La llegada del buen tiempo propicia el paseo. Bien por mantenimiento o bien por mover los músculos sin llegar al cansancio esta acción de andar es la más recomendada, practicada y preferida por todos, pero aún más por quienes no les gusta la rutina del gimnasio. Si echamos la vista atrás, convendremos en que la cifra se ha incrementado, que es frecuente ver paseantes en grupo o solos, a cualquier hora del día e incluso bajo la lluvia suave o zarandeados por nuestro estimado viento de levante.
La prescripción facultativa, la distracción de la rutina o el simple hecho de tomar el aire acaban con la pereza remolona de abandonar el sillón, de cambiar su blandura por la dureza del asfalto o la textura de la tierra. Decidido, el paseante sale. El cierre del portal es como el pistoletazo en una carrera olímpica, la señal acústica que le indica que empieza su momento, un espacio propio por el que camina físicamente, un espacio compartido porque no va solo aunque nadie lo acompañe. Mira al cielo como buscando complicidad para saludar al día.
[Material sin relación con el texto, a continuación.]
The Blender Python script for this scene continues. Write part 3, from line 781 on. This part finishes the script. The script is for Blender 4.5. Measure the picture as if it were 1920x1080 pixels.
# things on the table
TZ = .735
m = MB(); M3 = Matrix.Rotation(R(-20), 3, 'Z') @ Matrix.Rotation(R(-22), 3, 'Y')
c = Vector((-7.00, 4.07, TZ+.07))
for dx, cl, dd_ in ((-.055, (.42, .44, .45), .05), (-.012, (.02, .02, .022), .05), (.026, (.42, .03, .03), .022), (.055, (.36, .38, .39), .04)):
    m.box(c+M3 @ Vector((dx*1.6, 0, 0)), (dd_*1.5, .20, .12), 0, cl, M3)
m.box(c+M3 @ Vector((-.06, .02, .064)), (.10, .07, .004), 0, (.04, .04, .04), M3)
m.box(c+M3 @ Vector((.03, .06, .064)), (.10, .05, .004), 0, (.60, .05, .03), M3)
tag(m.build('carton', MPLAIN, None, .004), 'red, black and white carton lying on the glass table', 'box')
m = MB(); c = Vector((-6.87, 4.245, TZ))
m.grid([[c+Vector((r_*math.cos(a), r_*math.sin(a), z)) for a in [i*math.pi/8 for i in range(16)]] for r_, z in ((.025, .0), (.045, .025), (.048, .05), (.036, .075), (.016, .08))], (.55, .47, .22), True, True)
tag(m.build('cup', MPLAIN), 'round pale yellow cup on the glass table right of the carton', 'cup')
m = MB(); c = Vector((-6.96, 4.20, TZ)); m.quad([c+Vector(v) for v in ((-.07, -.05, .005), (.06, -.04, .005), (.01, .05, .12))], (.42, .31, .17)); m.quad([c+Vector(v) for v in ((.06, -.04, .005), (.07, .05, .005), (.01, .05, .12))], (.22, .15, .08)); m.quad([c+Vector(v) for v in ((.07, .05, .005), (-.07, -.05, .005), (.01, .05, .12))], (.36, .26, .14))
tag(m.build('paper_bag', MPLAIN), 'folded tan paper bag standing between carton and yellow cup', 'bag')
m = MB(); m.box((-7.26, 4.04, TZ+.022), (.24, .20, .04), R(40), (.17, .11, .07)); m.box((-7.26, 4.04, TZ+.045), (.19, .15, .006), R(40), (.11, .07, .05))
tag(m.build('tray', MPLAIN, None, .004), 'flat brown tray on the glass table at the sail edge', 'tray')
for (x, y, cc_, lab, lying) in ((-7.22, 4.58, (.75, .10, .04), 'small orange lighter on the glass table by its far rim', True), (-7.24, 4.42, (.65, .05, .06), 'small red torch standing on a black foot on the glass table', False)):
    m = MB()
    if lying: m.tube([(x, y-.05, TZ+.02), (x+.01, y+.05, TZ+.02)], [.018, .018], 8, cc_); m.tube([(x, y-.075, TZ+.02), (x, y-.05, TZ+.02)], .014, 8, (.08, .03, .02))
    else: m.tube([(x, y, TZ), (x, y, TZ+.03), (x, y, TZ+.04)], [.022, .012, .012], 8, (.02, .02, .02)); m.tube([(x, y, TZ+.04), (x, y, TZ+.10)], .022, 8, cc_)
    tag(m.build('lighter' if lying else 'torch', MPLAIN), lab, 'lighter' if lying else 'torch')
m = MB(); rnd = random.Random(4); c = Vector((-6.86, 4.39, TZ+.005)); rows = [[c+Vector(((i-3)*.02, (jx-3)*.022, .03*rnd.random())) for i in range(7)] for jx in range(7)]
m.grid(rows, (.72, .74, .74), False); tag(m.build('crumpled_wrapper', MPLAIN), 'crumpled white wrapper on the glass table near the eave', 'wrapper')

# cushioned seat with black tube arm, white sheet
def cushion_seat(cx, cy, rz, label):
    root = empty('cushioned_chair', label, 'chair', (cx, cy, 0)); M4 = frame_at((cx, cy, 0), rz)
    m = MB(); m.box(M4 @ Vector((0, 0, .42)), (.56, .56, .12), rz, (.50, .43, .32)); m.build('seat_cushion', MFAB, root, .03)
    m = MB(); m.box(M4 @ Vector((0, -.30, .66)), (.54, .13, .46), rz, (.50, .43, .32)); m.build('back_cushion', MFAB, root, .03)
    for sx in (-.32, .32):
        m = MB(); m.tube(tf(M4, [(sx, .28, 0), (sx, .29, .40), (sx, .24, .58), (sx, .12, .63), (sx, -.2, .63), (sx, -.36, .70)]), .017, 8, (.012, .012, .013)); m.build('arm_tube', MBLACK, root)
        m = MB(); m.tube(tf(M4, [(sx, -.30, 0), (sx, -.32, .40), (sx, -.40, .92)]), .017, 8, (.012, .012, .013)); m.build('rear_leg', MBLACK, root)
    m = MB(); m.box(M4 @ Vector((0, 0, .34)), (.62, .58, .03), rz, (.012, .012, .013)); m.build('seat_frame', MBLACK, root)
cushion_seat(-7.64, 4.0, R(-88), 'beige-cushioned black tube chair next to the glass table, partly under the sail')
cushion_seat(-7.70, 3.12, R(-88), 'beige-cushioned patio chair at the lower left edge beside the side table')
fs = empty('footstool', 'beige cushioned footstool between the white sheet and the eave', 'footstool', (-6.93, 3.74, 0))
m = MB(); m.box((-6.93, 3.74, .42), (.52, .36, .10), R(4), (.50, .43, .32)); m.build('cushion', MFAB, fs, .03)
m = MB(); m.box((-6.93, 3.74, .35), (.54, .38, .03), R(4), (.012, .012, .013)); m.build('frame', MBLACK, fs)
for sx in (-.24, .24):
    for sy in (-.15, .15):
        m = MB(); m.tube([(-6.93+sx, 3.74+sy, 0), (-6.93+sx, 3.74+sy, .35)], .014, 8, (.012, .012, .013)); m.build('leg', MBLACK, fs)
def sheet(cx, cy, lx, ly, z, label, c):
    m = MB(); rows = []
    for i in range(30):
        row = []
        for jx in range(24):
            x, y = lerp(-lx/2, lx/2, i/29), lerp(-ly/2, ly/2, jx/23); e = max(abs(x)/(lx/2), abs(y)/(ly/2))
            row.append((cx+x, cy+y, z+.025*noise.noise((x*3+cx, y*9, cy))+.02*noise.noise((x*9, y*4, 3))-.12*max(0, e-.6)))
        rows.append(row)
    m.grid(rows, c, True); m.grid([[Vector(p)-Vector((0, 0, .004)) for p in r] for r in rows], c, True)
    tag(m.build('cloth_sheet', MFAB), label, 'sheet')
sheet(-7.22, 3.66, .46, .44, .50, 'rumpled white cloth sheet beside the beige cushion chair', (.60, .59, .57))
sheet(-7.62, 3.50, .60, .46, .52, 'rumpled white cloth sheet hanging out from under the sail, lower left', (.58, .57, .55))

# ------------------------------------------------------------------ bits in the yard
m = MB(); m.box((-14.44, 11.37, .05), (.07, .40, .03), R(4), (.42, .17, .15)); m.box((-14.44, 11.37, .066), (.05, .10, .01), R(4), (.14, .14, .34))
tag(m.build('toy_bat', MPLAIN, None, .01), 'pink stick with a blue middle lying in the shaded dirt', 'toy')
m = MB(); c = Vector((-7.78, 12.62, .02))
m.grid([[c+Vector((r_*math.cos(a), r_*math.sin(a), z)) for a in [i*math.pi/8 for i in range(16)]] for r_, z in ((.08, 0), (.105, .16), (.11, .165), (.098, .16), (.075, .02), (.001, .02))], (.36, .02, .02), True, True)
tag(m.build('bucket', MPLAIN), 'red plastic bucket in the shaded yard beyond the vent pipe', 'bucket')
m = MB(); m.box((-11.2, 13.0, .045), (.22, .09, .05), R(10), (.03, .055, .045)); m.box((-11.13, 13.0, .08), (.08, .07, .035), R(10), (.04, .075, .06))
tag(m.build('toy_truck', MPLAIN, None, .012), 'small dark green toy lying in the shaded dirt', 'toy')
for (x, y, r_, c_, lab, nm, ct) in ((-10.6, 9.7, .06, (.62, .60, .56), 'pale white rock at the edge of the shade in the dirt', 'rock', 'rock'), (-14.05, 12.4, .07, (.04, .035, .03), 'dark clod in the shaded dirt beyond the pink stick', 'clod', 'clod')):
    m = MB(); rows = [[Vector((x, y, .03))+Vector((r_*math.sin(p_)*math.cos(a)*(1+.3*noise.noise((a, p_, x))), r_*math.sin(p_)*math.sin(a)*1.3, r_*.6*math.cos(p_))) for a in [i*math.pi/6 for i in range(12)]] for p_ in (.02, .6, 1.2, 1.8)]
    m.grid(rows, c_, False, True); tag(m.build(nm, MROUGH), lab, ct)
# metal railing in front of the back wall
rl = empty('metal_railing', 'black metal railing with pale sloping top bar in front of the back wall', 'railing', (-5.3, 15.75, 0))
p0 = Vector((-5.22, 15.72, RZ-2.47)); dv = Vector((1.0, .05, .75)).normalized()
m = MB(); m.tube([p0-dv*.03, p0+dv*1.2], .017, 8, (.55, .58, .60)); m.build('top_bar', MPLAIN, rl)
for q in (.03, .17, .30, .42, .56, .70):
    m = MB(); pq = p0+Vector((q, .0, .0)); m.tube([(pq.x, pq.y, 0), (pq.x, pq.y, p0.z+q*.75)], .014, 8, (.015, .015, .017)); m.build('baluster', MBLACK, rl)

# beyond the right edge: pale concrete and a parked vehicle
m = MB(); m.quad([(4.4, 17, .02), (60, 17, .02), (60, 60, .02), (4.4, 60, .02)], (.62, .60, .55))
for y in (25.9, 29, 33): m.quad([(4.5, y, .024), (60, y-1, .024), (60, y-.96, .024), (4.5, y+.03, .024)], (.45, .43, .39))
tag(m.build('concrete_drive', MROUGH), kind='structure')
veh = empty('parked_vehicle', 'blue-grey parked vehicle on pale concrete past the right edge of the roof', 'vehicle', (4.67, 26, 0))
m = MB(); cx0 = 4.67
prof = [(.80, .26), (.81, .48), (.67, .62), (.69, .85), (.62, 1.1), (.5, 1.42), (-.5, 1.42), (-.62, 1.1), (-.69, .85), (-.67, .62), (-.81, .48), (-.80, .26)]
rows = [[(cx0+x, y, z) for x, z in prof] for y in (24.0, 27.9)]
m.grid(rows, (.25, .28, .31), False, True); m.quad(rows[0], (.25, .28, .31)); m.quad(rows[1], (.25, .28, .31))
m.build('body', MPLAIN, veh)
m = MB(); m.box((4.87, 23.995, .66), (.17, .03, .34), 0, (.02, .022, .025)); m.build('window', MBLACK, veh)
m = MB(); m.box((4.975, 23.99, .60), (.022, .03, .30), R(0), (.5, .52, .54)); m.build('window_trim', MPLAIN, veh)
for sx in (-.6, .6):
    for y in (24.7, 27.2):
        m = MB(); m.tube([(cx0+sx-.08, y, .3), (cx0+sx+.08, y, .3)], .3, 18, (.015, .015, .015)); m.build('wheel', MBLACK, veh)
De vez en cuando, el paseante un poco aburrido de fijar la vista presumiendo el horizonte o adivinando el momento volver, se permite la licencia de compaginar la caminata con la observación. Sin distraerse de sus pensamientos, los que se lleva a cuestas durante la marcha, de los que no se desliga porque no se quedan en casa, porque no abandonan la mente, resignado y con serenidad autoimpuesta los alterna con los pasos, dos mazos que golpean produciendo un dolor sordo y emocional, amortiguado por la suela de goma de las zapatillas deportivas, es decir, los tenis de toda la vida.
Desde la loneta al caucho pasando por la badana, estos tenis han soportado el peso del cuerpo y el que no se ve, el que componen los gramos o los kilos de las preocupaciones, las alegrías, las esperanzas y las frustraciones de quien los lleva. Estos tenis son las fundas de unos pies ágiles y descansados, los del paseante que los mira tras dejar el entorno embebido por la rutina y antes de elevar, de nuevo, los ojos al cielo. Allí, en la azul inmensidad como cantaba el poeta, parece más fácil desatar el nudo que ahoga sin que nadie ni nada lo apriete.
Las últimas estrellas y la luna menguante lo sorprenden en el silencio de la mañana clara y rosada que despierta, quietud que arañan, que alegran los trinos y el vuelo atolondrado de las golondrinas, los mirlos y los vencejos. Mirar al cielo es como nadar en la marea del tiempo dejándolo a un lado a pesar de saber que es el tiempo mismo quien nos limita, quien atenaza a este paseante. Inspira despacio, espira con más lentitud aún y en cada suspiro imagina que el aire sanea su interior, que en esas exhalaciones vuelan las reflexiones sobre la cansina y reiterativa actualidad de alianzas electorales, de promesas coyunturales, de la corrupción que quiere ser corruptela, concluyendo en que todo esto lo distrae de lo que realmente importa. Como no quiere intoxicarse cierra los ojos y al abrirlos ve cómo el sol va agrisando las sombras, nota cómo el aire se empapa de olores, oye cómo la ciudad va despertando. El paseante sabe que su momento termina. Mira al cielo. Es un mar de luceros apagados.